From the Keith Boynton/Mike Lavoie12films12weeks.com website, a lone post by Sandra Boynton:
September 6, 2009
I am supposed to post this new music video, “Be Like a Duck,” tonight, under the arbitrary and profoundly unfair rules of this irritating-overexuberance-of-youth 12in12 enterprise. HEY! I just discovered that if you type 12in12 with the caps key accidentally depressed, it reads !@IN!@. Which is certainly apt. How can these guys expect any reasonable person to shoot and edit a film in just five !@IN!@ days?

Okay, I really did think that’s how I’d be feeling at this point. But it’s 6:10 PM on Sunday and the film is, astonishingly, DONE! How?

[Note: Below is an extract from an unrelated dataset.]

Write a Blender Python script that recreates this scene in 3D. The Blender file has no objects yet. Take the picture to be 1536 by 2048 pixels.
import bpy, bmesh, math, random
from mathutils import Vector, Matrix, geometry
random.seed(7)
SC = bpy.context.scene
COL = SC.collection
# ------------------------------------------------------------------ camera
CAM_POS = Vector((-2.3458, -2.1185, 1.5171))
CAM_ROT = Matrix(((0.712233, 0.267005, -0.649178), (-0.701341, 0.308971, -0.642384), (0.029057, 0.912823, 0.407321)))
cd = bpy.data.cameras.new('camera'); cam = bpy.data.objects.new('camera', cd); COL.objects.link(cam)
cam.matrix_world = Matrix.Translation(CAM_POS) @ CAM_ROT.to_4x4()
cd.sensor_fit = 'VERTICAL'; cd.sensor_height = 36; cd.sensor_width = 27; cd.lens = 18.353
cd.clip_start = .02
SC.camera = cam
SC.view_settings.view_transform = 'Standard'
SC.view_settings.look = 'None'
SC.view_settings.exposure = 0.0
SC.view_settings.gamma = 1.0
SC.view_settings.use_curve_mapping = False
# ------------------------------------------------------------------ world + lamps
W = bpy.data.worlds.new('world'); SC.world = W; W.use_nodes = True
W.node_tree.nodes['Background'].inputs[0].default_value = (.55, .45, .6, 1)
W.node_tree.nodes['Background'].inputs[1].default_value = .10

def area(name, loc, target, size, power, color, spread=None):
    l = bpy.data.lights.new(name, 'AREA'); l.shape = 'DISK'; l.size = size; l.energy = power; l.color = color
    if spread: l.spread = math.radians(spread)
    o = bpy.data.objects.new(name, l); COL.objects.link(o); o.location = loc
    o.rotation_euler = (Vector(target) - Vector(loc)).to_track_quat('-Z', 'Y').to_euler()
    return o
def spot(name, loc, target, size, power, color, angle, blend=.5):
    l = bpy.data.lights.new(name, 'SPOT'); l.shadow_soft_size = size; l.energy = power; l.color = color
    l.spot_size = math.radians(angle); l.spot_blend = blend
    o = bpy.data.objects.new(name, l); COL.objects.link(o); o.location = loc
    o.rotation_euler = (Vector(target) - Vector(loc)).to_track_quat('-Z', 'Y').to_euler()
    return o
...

Here are my insider tips so that you, too, can make a movie in no time at all:

1. Find a perfect Director of Photography. If the images look great, the audience will forget all about mere logic.
2. Have perfect children. I recommend four. Then, whenever possible, cast them in whatever show or film you do. (Your children won’t be nearly as perfect as mine, but that’s okay.)
3. Enlist the perfect sound and image editor.
4. Locate one great dancer, and give him or her a solo.
5. Get great support people.
6. Include frequent if obscure duck references, and invoke — without explanation or apology — Edward R. Murrow.
7. Give Mike Lavoie his own show.

In the case of this project, the perfect photographer is Derek Van Gorder, of “Spirits”/“Moving Pictures”/”Magic Marker” renown. My perfect children are Caitlin McEwan, Keith Boynton, Devin McEwan, and Darcy Boynton, who together comprise 2/3 of this great cast. I truly adore and thoroughly admire them, though I do wish they’d clean their rooms. The perfect editing partner is my great long-time collaborator in all things music-based, Michael Ford. That one terrific dancer is the incredible Nick Brentley. The superb and tireless support people are intrepid camera assistant Al Gonzales, trusty production assistant Evan Downey, elegant behind-the-scenes videographer Beth Andrien, and my perfect husband Jamie McEwan. And it was indeed thrilling to imagine bringing Mike Lavoie’s show to grateful viewers all across America.

I want to enthusiastically thank all these fine fine fine people. What a great pleasure this was. And thanks of course to those 12 Films 12 Weeks visionaries who were so gloriously naïve last June.

One last note: In 1979, I directed a young actor/dancer, Mark Frawley—then 19 years old—in Noel Coward’s “Tonight at 8:30” for Dartmouth Summer Theater. I was 25. Mark soon went on to Broadway glory. In 2005 — I was still 25 — I tracked Mark down to choreograph a number of my songs, among them “Be like a Duck”, for a performance at the Kennedy Center’s Millennium Stage. It’s that subtle and elegant Frawley choreography that forms the basis of this video. And it’s creative collaboration and friendship that make all things worthwhile. And coffee.